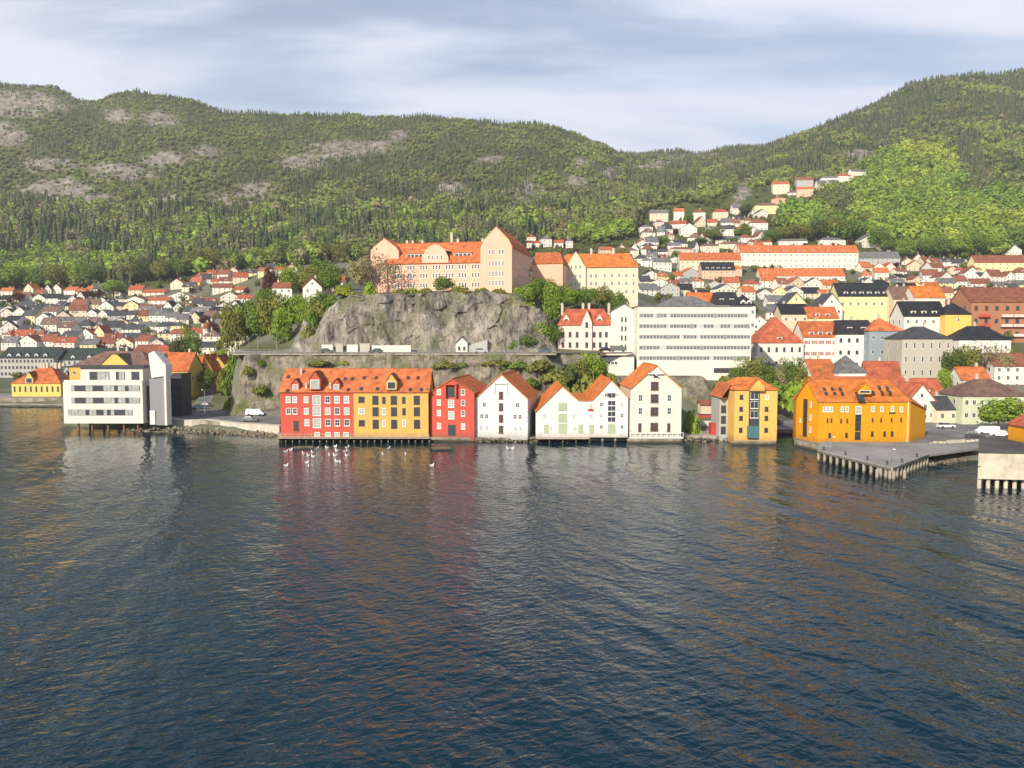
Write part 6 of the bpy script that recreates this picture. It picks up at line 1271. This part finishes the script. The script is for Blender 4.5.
mx = N.new('ShaderNodeMix'); mx.data_type = 'RGBA'; L.new(M_('MULTIPLY', cr.outputs['Result'], hi.outputs['Result']), mx.inputs['Factor']); L.new(sky.outputs[0], mx.inputs['A']); L.new(cc.outputs['Color'], mx.inputs['B'])
L.new(mx.outputs['Result'], bg.inputs['Color']); bg.inputs['Strength'].default_value = .10
sd = bpy.data.lights.new('sun','SUN'); sd.energy = 5.0; sd.angle = R(.6); sd.color = (1,.89,.73); so_ = put(bpy.data.objects.new('sun', sd))
to = Vector((-math.sin(AZ)*math.cos(EL), -math.cos(AZ)*math.cos(EL), math.sin(EL))); so_.rotation_euler = (-to).to_track_quat('-Z','Y').to_euler(); so_.location = to*300
cd = bpy.data.cameras.new('camera'); cam = put(bpy.data.objects.new('camera', cd)); cd.sensor_width = 36; cd.lens = F/1024*36; cd.clip_end = 30000; cd.clip_start = .5
cam.location = (0,0,CH); cam.rotation_euler = (math.pi/2-PITCH,0,0); sc.camera = cam
vs_ = sc.view_settings; vs_.view_transform = 'Standard'; vs_.look = 'None'; vs_.exposure = 0.5; vs_.gamma = 1; vs_.use_curve_mapping = False
try:
    sc.cycles.use_denoising = True; sc.cycles.denoiser = 'OPENIMAGEDENOISE'
except Exception: pass
sc.cycles.max_bounces = 6; sc.cycles.diffuse_bounces = 2; sc.cycles.glossy_bounces = 3; sc.cycles.transmission_bounces = 2; sc.cycles.caustics_reflective = False; sc.cycles.caustics_refractive = False

# the air: pale and thin, over the harbour, the town and the hills
hm = bpy.data.materials.new('pale_haze'); hm.use_nodes = True; nt = hm.node_tree; N = nt.nodes; L = nt.links; N.remove(N['Principled BSDF'])
pv = N.new('ShaderNodeVolumePrincipled'); pv.inputs['Color'].default_value = (.93,.95,1,1); pv.inputs['Density'].default_value = .00016; pv.inputs['Anisotropy'].default_value = .3; L.new(pv.outputs[0], N['Material Output'].inputs['Volume'])
mb = MB(); mb.box(-9100,9100,-4100,14100,-13,640); o = mb.build('haze', hm); tag(o, 'thin pale haze over harbour and hills', kind='stuff')
sc.cycles.volume_bounces = 0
___
## What you should do
Repeat exactly and only the lines from the start of the data above through the line that holds "sc.cycles.max_bounces = 6;", inclusive. Pictures do not belong in the copy.

## Finished answer
Write part 6 of the bpy script that recreates this picture. It picks up at line 1271. This part finishes the script. The script is for Blender 4.5.
mx = N.new('ShaderNodeMix'); mx.data_type = 'RGBA'; L.new(M_('MULTIPLY', cr.outputs['Result'], hi.outputs['Result']), mx.inputs['Factor']); L.new(sky.outputs[0], mx.inputs['A']); L.new(cc.outputs['Color'], mx.inputs['B'])
L.new(mx.outputs['Result'], bg.inputs['Color']); bg.inputs['Strength'].default_value = .10
sd = bpy.data.lights.new('sun','SUN'); sd.energy = 5.0; sd.angle = R(.6); sd.color = (1,.89,.73); so_ = put(bpy.data.objects.new('sun', sd))
to = Vector((-math.sin(AZ)*math.cos(EL), -math.cos(AZ)*math.cos(EL), math.sin(EL))); so_.rotation_euler = (-to).to_track_quat('-Z','Y').to_euler(); so_.location = to*300
cd = bpy.data.cameras.new('camera'); cam = put(bpy.data.objects.new('camera', cd)); cd.sensor_width = 36; cd.lens = F/1024*36; cd.clip_end = 30000; cd.clip_start = .5
cam.location = (0,0,CH); cam.rotation_euler = (math.pi/2-PITCH,0,0); sc.camera = cam
vs_ = sc.view_settings; vs_.view_transform = 'Standard'; vs_.look = 'None'; vs_.exposure = 0.5; vs_.gamma = 1; vs_.use_curve_mapping = False
try:
    sc.cycles.use_denoising = True; sc.cycles.denoiser = 'OPENIMAGEDENOISE'
except Exception: pass
sc.cycles.max_bounces = 6; sc.cycles.diffuse_bounces = 2; sc.cycles.glossy_bounces = 3; sc.cycles.transmission_bounces = 2; sc.cycles.caustics_reflective = False; sc.cycles.caustics_refractive = False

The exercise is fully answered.